Cars is as close to disliking a Pixar film as I've come. In hindsight, I really should have pushed myself off the fence and onto the negative side of the yard, but the film really does look gorgeous enough to recommend it.

My problem with Cars isn't that it's a "throwback" to less complicated Pixar fare. It's that, for the first time in a Pixar movie, I really didn't give a damn about the characters. I like your interpretation of its message, but I saw the film as just another coded message that "the real America" isn't found at the Coasts, it's found in the Middle. Having lived in both places, I can tell you that this is an outright lie, and the "good old days" people and this film pine about whilst living in Bumblefuck are all about being ignorant and unaccepting to progress of any type.

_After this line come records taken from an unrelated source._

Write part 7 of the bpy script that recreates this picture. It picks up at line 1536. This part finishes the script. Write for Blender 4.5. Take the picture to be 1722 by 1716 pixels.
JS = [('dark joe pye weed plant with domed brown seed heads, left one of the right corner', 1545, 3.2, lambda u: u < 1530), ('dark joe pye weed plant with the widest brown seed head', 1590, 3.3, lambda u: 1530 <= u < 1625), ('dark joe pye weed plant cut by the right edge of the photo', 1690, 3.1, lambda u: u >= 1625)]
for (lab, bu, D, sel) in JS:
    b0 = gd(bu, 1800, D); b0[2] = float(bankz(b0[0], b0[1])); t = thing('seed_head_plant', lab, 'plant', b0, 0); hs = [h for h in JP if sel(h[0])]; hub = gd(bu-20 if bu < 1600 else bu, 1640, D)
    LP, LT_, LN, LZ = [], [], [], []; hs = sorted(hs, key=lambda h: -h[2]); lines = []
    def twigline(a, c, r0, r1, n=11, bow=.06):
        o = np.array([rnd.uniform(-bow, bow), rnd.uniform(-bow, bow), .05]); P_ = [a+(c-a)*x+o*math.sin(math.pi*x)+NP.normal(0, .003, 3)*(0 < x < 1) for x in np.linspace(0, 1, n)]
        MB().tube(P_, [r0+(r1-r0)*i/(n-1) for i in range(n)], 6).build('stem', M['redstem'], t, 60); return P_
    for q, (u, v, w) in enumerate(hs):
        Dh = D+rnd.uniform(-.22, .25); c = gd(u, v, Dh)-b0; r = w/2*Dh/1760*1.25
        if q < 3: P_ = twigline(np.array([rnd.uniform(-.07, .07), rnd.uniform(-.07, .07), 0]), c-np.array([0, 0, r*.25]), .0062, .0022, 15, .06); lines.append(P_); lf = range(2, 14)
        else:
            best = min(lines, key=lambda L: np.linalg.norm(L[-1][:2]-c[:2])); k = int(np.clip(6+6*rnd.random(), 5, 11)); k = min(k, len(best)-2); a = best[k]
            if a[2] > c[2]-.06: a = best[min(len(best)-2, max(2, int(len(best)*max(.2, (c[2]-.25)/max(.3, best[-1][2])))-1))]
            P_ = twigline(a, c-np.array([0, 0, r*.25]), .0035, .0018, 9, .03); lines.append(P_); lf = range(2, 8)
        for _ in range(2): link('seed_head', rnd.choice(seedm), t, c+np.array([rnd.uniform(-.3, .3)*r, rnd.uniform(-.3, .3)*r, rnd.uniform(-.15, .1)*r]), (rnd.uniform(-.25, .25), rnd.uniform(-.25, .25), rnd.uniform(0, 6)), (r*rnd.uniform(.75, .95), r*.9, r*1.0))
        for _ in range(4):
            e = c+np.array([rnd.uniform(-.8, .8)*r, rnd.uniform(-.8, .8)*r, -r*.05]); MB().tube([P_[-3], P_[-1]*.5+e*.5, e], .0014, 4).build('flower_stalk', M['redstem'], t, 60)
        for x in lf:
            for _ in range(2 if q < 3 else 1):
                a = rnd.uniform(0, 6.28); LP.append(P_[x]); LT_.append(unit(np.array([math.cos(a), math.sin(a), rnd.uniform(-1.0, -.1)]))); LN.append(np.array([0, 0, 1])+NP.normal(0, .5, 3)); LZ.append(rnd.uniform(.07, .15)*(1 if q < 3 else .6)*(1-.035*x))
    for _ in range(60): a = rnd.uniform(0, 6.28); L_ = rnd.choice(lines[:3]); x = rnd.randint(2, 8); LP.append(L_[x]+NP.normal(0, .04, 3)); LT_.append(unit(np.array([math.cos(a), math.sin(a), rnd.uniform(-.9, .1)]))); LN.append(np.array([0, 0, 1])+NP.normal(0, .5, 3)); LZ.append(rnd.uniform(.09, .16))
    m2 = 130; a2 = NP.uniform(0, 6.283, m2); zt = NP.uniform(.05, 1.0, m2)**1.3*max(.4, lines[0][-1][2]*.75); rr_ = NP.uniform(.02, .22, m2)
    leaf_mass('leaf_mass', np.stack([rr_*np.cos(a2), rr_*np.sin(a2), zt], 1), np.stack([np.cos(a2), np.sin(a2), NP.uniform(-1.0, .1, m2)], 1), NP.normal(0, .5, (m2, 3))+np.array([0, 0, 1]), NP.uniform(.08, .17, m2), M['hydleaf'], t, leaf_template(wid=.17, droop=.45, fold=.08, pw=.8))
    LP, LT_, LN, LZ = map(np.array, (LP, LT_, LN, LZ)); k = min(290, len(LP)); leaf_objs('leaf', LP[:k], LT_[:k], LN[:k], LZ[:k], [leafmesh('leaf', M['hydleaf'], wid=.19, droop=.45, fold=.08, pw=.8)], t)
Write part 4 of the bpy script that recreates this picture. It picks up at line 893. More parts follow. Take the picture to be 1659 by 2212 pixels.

As a programmer, I find your well expressed explanation of what you saw as the film's theme to be of great interest. It's just not what I saw when I watched this movie. Still, you can never go completely wrong with Paul Newman in a picture.

Thomas Elrod said...

Thanks, Odie. I don't know if the film completely rejects the life of "the Coasts," as McQueen (despite moving to Radiator Spring) remains a racer at the end of the film. He also becomes the hero of the final race despite losing (everyone other than the Michael Keaton villain is on his side), which leads me to think that the film doesn't despise "city folk," it just pines for a lost, different sense of community as well. Which, yes, is inherently simplistic and conservative. But like I said, I think that's partly a feature of what Lasseter's trying to do here in regards to thinking about technology.

Also, there's something to be admired in a film that features the voice work of both George Carlin and Larry the Cable Guy.

ledfloyd said...

My problem with Cars comes not from the message of community, which as you point out is really at the heart of most Pixar films (and not a message I find inherently conservative), but rather the flat characterization and the overabundance of potty humor and pop culture references.

Cars makes up for lost time as far as fart jokes in Pixar films go. Then there is the lower back tattoo on the Porsche, meant to insinuate she's promiscuous? The lowest moment in this regard may be the Piston Cup/pissed in what? entendre. On top of that you have Jay Limo, Darrel Cartrip, Bob Cutlass, Schwarzenegger the Hummer, and Larry the Cable Guy's Mater spitting out his catch phrases "Git-r-done" and "I don't care who you are, that's funny."

Then the inhabitants of the town are a parade of cliches, the hippie VW bus peddling his organic fuels, the latino low rider who owns a tattoo parlor, the black woman named Flo who owns a diner. This characterization just seems very lazy from a studio (and director) who used to at least try to be clever by giving us a neurotic Tyrannosaurus Rex.

The story and the themes resonate with me, to some extent anyway. It's all the window dressing that makes me consider Cars a film on the level of Dreamworks. I'm dreading the Mater-centric sequel.

odienator said...

ledfloyd: I'm dreading the Mater-centric sequel.

I'll go see if only it Mater accidentally rear-ends a Ford Pinto played by Dane Cook which, in a Surrogates-style twist, causes the voice actors to explode as well. I just watched that Mater short film Pixar did, and I think you need to be shitfaced on moonshine to find it entertaining.

TE: Also, there's something to be admired in a film that features the voice work of both George Carlin and Larry the Cable Guy.

I'll agree with you there, but it would have been even more admirable if they'd gotten Tommy Chong.

odienator said...

I meant to write: "I'll go see it only if Mater..." as that first line above. I gotta cut down on the moonshine.